HC Deb 27 March 1950 vol 473 cc20-1
18. Mr. Awbery

asked the Minister of Food if we will now consider reducing the extraction of flour from wheat in order to increase the whiteness of the flour, to produce more cattle provender and thus to save dollars and also release the ships now being used as granaries so that they can perform the task for which they were constructed.

23. Brigadier Rayner

asked the Minister of Food whether he will now revise milling percentages in order that more offals may be made available for pig and poultry food.

27. Mr. De la Bère

asked the Minister of Food whether he will now make provision for a whiter loaf to be made available to the public with special regard to authorising a drop in the extraction rate of wheat, and making more wheat offals available for feedingstuffs for cattle.

33. Mr.

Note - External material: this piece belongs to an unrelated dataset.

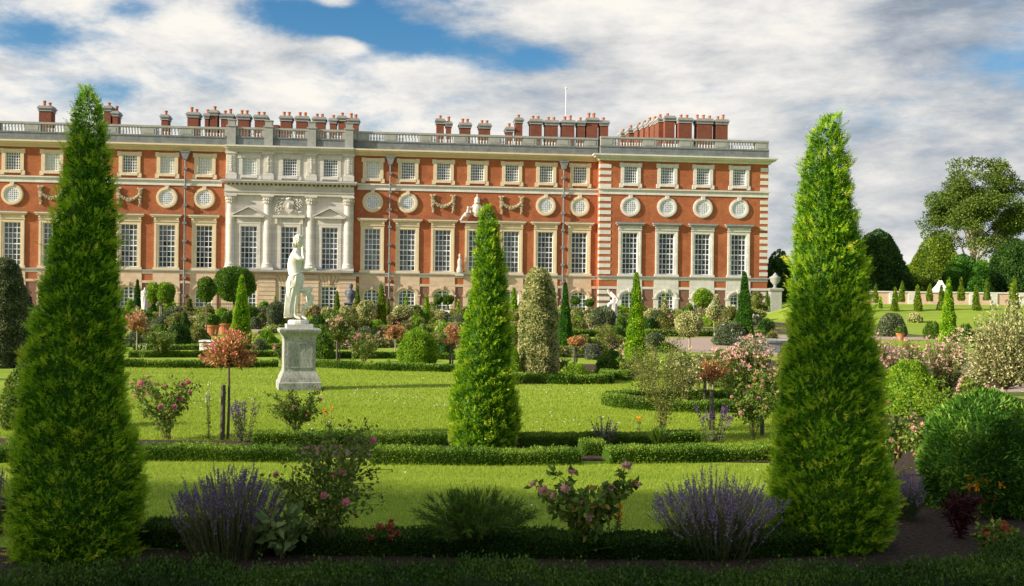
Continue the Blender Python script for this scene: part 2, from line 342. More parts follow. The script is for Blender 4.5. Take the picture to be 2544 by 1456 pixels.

Black

asked the Minister of Food whether he is aware of the dissatisfaction of the baking trade with the present quality of flour due to the extraction rate remaining at 85 per cent.; that the public is becoming increasingly tired of the loaf produced from such flour; and whether he will consider reducing the rate of extraction to 80 per cent. to enable more palatable bread to be made and to help provide the extra animal feeding-stuffs needed by farmers, pig clubs and small holders.

Mr. Webb

Of course, I should like everybody to have the sort of bread they prefer; but in this matter of the extraction rate we have to consider whether we can buy the extra wheat, whether it will cost dollars, whether the extra milling offals would be dearer than other imported feedingstuffs, and so on. My Department is watching all these changing factors very closely, and when the balance of advantage lies with lowering the extraction rate we shall do it. No ships are being used for storing grain at present.

Mr. Awbery

Is it not a fact that we are now spending dollars on the purchase of provender for cattle and that we should save the expenditure of those dollars if we reduced the extraction of the wheat from 80 per cent. as it is at present, to about 68 per cent. as it was before the war?

Mr. Webb

All these, of course, are matters to balance in the country's interests, and as I have promised, when the appropriate time comes we shall be able to consider this particular matter.

Brigadier Rayner

Would the right hon. Gentleman consider, with a fresh mind, whether this continued limitation on food for pigs and hens is really necessary; and whether a little thought and a little courage, and particularly a return to a little more power for the private buyer in the world market, would make it unnecessary?

Mr. Webb

I have tried to give thought to it. Courage is another matter. It is a matter to be carefully considered, and I am quite satisfied, after consultation with the Minister of Agriculture, that he, on his side, is quite happy about it.

Mr. Somerville Hastings

Will my right hon. Friend keep carefully in mind the nutritional value of foods, as well as their colour and palatability?